Show only lines that include "scene".

Dataset section:
.....

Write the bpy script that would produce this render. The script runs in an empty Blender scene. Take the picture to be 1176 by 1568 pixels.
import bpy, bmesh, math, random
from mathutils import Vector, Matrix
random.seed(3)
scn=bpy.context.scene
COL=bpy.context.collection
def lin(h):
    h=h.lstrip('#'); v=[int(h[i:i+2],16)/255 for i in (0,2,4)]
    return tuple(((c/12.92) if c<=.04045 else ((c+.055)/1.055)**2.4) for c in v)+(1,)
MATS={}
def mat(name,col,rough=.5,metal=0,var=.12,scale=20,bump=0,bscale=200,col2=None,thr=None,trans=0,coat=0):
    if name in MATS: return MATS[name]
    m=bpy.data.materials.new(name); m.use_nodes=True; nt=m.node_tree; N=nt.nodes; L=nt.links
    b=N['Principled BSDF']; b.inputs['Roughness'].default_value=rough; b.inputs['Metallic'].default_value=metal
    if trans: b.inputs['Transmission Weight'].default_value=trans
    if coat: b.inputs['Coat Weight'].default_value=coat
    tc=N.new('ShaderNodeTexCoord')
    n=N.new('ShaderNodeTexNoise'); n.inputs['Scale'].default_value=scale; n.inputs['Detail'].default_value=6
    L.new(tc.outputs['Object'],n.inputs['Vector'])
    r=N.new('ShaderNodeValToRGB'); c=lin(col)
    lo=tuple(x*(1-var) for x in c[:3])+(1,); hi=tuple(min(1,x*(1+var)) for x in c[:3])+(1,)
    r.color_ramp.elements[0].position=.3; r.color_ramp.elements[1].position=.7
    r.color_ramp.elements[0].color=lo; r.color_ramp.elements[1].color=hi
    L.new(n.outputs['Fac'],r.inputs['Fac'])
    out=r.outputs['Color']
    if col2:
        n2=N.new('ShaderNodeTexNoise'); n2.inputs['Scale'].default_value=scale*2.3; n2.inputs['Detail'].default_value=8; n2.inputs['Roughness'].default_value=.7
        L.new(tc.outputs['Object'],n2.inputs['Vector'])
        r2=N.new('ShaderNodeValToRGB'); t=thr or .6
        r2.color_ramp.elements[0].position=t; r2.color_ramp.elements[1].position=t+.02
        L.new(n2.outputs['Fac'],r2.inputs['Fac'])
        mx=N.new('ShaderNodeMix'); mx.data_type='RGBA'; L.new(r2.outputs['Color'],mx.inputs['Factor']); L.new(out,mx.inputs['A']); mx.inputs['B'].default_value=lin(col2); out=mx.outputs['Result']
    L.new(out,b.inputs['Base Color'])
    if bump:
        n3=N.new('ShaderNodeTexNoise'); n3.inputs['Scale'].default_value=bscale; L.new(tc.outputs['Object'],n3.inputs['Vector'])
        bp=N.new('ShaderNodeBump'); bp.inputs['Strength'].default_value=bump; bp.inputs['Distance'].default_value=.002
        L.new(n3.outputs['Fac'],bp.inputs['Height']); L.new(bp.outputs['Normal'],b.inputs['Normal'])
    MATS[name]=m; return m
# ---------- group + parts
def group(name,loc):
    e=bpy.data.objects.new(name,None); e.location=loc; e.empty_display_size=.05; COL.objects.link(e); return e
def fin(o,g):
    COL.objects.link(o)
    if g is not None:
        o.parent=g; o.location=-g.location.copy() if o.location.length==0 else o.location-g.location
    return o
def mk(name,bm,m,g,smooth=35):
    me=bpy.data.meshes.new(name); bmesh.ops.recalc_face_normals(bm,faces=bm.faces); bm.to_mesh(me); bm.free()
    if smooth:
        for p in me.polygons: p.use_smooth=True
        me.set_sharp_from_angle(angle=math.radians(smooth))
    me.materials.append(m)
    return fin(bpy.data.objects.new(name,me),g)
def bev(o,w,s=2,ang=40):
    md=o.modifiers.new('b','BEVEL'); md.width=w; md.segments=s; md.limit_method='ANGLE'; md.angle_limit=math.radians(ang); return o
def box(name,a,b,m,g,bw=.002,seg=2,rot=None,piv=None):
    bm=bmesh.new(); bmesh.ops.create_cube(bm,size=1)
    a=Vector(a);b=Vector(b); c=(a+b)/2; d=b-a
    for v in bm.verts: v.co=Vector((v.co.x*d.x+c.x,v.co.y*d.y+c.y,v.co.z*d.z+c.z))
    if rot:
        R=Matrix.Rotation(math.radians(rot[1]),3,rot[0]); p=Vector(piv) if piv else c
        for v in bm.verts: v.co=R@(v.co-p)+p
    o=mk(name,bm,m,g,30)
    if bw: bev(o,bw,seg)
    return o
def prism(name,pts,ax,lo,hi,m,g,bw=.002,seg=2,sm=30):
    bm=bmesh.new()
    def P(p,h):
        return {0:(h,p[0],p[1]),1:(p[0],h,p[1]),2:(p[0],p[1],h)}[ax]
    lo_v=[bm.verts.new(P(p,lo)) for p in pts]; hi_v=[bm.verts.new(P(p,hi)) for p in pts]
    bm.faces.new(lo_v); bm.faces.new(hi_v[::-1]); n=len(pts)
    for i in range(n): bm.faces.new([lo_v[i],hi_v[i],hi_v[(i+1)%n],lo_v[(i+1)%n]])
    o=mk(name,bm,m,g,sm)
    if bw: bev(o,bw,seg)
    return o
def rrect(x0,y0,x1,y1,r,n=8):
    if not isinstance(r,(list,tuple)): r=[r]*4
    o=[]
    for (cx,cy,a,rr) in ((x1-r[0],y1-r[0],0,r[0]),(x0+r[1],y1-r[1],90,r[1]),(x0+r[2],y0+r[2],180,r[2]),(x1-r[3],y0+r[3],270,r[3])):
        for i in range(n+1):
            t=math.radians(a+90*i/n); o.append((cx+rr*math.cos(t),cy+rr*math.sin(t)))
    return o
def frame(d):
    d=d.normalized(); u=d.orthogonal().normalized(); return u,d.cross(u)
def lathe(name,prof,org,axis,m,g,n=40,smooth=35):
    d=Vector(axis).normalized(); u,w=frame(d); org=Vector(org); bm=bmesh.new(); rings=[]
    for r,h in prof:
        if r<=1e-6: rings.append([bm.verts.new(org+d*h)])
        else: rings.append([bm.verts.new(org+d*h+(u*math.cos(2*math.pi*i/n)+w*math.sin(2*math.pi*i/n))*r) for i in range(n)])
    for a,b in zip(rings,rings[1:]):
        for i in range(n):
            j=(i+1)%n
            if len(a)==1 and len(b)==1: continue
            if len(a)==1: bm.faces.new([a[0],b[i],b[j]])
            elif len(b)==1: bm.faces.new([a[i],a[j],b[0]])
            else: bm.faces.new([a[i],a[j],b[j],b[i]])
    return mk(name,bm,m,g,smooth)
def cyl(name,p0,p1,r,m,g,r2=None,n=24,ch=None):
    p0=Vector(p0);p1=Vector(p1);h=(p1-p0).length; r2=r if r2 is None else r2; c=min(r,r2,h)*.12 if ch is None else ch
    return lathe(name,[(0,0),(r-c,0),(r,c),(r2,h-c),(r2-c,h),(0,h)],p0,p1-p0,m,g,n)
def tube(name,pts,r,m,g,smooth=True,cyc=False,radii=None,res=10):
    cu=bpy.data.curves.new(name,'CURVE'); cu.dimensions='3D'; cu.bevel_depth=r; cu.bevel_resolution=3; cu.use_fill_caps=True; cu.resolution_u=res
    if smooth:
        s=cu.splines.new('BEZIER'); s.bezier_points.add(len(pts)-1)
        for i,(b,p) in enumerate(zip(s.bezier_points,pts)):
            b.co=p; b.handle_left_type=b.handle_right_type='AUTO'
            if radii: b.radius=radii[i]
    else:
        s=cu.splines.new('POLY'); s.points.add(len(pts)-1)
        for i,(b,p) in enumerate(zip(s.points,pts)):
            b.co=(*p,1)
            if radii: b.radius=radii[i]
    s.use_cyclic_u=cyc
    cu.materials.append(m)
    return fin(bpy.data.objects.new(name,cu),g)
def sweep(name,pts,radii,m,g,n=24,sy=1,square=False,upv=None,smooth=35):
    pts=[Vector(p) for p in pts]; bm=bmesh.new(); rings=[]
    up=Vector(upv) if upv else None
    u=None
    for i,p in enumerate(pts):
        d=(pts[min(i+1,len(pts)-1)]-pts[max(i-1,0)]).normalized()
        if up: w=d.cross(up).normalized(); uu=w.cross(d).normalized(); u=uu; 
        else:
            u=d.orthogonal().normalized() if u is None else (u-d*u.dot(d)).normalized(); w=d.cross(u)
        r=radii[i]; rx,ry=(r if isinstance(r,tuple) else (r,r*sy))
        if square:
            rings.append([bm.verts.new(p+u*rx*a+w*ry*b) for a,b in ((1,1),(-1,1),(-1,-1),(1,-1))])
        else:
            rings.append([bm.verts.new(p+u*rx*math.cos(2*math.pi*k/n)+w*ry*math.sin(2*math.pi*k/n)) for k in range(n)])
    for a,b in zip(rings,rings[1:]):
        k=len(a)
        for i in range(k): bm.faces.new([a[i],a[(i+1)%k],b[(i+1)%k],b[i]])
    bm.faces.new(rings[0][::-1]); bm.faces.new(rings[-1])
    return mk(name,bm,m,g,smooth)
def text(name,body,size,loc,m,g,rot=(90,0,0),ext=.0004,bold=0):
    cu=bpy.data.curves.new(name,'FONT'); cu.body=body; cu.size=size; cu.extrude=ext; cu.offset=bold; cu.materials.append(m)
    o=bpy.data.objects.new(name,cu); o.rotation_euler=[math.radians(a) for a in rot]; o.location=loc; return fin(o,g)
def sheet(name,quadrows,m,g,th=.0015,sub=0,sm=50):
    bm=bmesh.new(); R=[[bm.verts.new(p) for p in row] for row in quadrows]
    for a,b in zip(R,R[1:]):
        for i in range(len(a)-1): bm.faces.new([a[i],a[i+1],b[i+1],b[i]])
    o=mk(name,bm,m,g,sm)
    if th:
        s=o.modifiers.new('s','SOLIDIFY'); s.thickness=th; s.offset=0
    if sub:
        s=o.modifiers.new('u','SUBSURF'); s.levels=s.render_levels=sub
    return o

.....

Expected answer:
Write the bpy script that would produce this render. The script runs in an empty Blender scene. Take the picture to be 1176 by 1568 pixels.
scn=bpy.context.scene